Love and scandal are the best sweeteners of tea. —Henry Fielding

02 December 2012

52163 over 16604

I think that the first thing to note about Life of Pi is that it is basically a kids' movie. It's rated PG (a fact I had apparently not noticed before buying my ticket). I had also forgotten that Life of Pi is in 3D. (The 3D works quite well and enhances the picture nicely, by the way; it isn't simply an unnecessary addition used to increase the price of your ticket.)

Ang Lee's film takes Yann Martel's survival novel (the book works like The Swiss Family Robinson and Robinson Crusoe) and makes a kind of fairytale out of it, something magical and filled with wonder. In fact – and how often does one get to say this? – the movie is better than the novel. Much better. Lee is able to use both CGI and 3D in ways that bring the story to life in a way Martel's prose never does. The film works more like 2001: a Space Odyssey or one of Jules Verne's great novels, where there are always new things to discover, and the world is a place of remarkable synchronicity and spectacle.

Lee and his screenwriter David Magee (the magical storyteller behind Finding Neverland) also manage to deal brilliantly with the book's incredibly problematic third section. The movie cannot escape its source material's insistence on the quote power of storytelling unquote (something I found clichéd in both the novel and the film), but it manages to deal with the pitfalls of this banal aphorism by using the medium of film itself – well, digital cinematography, anyway – to illustrate the power of cinematic storytelling. You'll see what I mean when you see the picture. The end of the film is never shown, only narrated, whereas we see the entire middle section of the film, we're in it. The second version of the tale feels less real – necessarily so – because we never actually see it. Gérard Depardieu does not eat Bo-Chieh Wang's leg.

The performances are lovely. Suraj Sharma, in his first film role, is great as the younger Pi, and Irrfan Khan (whom you know from Slumdog Millionaire and Mira Nair's films Salaam Bombay! and The Namesake) is just superb as the older, Canadian Pi. Irrfan Khan gives one of my favorite performances of the year, in fact. He is truly lovely in the film. Indian megastar Tabu is also great as Pi's mom. I want to say, too, that I loved Mychael Danna's music. It's absolutely beautiful, and can hold its own with any other of this year's scores.

I had been worried about the CGI in the movie, and the truth is that Life of Pi doesn't always look real. In fact, an overwhelming majority of it looks computer-generated. But Lee deals with this, as well. The realistic scenes with Irrfan Khan and Rafe Spall, his interlocutor in Montréal in the present day, all have a similarly CGI-inflected feel. The effect of this is that the "real" feels artistic and computerized from the beginning, so that when a tiger jumps toward the camera (a lovely homage to Apocalypse Now) it struck me as just as "real" as the scenes at the adult Pi's kitchen table in Québec.
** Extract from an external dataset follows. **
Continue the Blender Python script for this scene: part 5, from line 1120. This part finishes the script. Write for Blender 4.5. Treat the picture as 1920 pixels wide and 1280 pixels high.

Like I said, though, Life of Pi is a kids' movie. Lee and Magee have softened the book's violence for the film. Violence always exists just out of the view of the camera; there is no blood at all (a shocking artistic choice, really); and one never truly feels that Pi is in any danger whatsoever. The cannibalism and murders in the book are completely excised for the film, allowing the movie to avoid the strange feeling I had when I finished the novel, that all of this fantasy and the cliché of "the power of storytelling" covered over something much more sinister. The film has none of these complications, making for a more straightforward tale, and to my mind a much less troubling one.


The religious element of the novel takes up a similar amount of space as it does in Martel's novel. I fail – as I did in the book – to understand how this section of the story makes any sense or has any relation to the rest of the tale. Sure, it's comical; Pi is a Hindu, a Christian, and a Muslim, and apparently sees no contradiction in combining the three religions. The film makes him a sort of Kabbalist, as well. But gods have basically nothing to do with the story/stories of Life of Pi. This is a tale of a young man and a Bengal tiger. The addition of religion seems a digression (at least it did to me) in both the novel and the film. At the very least, the tale told by Pi – his total abandonment of religious dogma and, indeed, many moral principles, while at sea due to (obviously) hunger and its attendant madness – seems to demonstrate the deficiencies of dogma when confronted with true life-or-death struggles such as, oh, you know, being abandoned at sea for the better part of a calendar year.

The film of Life of Pi is less about gods and more about the universe. This movie is a kind of paean to the beauty of the world in which we live, the world we think we know, but which holds many wonders that we can see if only we pay attention: the ocean and its vastness, the many animals of the world, the stars and the solar system, the extraordinary fact of edible plant life, even evolution. Life of Pi asks us to be grateful for these gifts, and entreats us to look at them with new eyes, thanking the universe for what it has granted us, that it has allowed us to perceive even the small part of the splendor it allows us to access.